Air-steam gasification of biomass based on a multi-composition multi-step kinetic model: A clean strategy for hydrogen-enriched syngas production

Abstract

Biomass, as a renewable energy source, has high potential for supplying the energy needs of modern societies. Gasification is a thermochemical route for converting biomass into combustible gas at high temperatures. The main purpose of the present study was to develop an Aspen Plus model of air-steam gasification of biomass (sawdust) to predict the gasification characteristics and performances. The prediction capability of the model was evaluated by comparison with experimental data obtained in a fluidized bed biomass gasifier. First, the influence of gasification temperature on gas composition, product yields and gasifier performances was investigated.
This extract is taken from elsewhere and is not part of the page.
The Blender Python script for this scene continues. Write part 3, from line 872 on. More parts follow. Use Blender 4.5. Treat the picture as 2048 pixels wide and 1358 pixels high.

The biomass feeding rate and air flow rate were set at~0.445 kg/h and 0.5 Nm3/h, respectively, while the gasifier temperature was varied between 700 °C to 800 °C. With the increase of temperature, the gas yield (DGY) increased steadily from 1.72 to 2.0 Nm3/kg, while the HHV of the produced syngas (HHVgas) increased initially from 5.38 to 5.73 MJ/Nm3 and then decreased to 5.69 MJ/Nm3. After determining optimal temperature (800 °C), the influence of equivalence ratio (ER) and steam/biomass ratio (S/B) on gasification characteristics, dry gas yield (DGY) and tar yield (TRY) was studied. As ER increased from 0.19 to 0.23, TRY decreased from 9.13 g/Nm3 to 8.45 g/Nm3. In contrast, DGY initially increased from 2.02 Nm3/kg to 2.43 Nm3/kg as ER increased from 0.19 to 0.21 and then dropped to 2.24 Nm3/kg at ER of 0.23. An increase in S/B from 0.61 to 2.7 also resulted in a slight increase in HHVgas; however, TRY showed a decreasing trend (from 9.65 g/Nm3 to 8.95 g/Nm3). The results showed that the model developed in this paper is a promising tool for simulating the biomass gasification at various operating conditions.